Why the Magna Carta? It’s not an especially long document (63 clauses) and it’s not a list. According to the British Library, “in January 1215 a group of barons demanded a charter of liberties as a safeguard against the King's arbitrary behaviour”. Maybe Simes is getting a little confused about which role he is actually playing in his own little soap operas.

So let’s get this right, Dowie should pay up like a good little boy because if he doesn't Jordan will get ‘a lot, lot angrier’. Bless, his face might even turn red. And presumably in Simes-land the degree of his anger is believed to have some bearing on a court decision. 'I won't negotiate': so, Simes, are you saying you tried to negotiate before slapping in writs at Dowie's press conference? It’s wonderful how the pompous are so easily slighted and how increasingly ridiculous they sound as they air their grievances, believing themselves not only to be right but to be acting on behalf of the downtrodden masses.
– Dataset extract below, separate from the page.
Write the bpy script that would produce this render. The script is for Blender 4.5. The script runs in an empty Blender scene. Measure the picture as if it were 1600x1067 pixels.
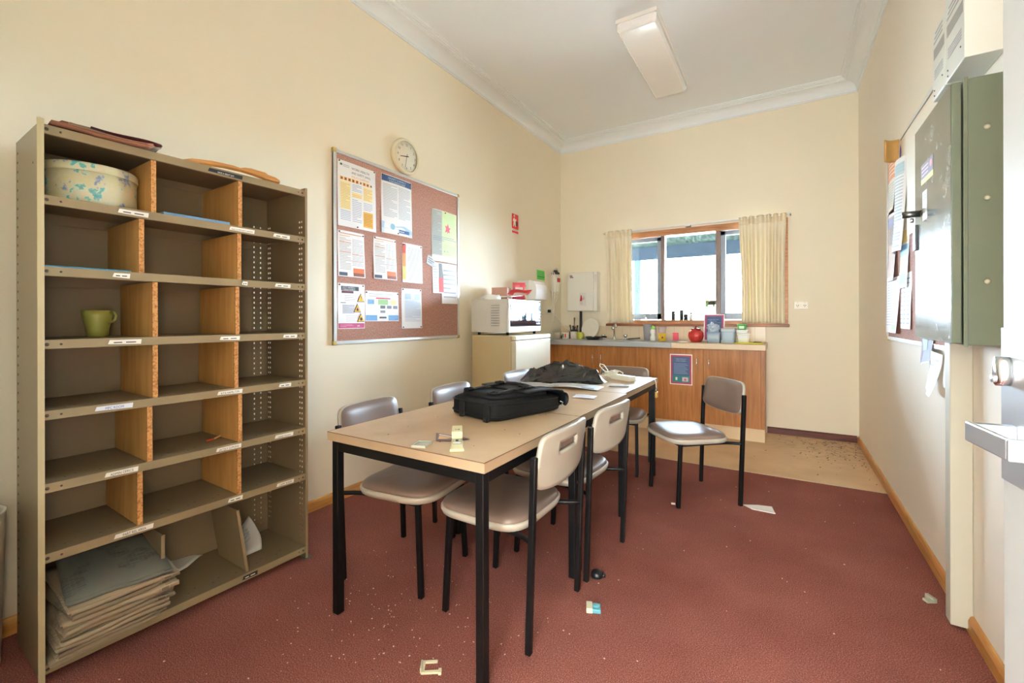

Expect the US Constitution, the 10 Commandments and the Koran to be invoked in future rants.

According to the Palace website, new boss Neil Warnock, who may need a Magna Carta of his own, wanted Kit Symons, who has quit the club, to stay. Warnock said “I spoke to Kit on Friday and asked him if he’d stay with us … he said he was happy and that’s how we left it. But … over the weekend he spoke to the chairman …” I think I would have felt and acted the same way.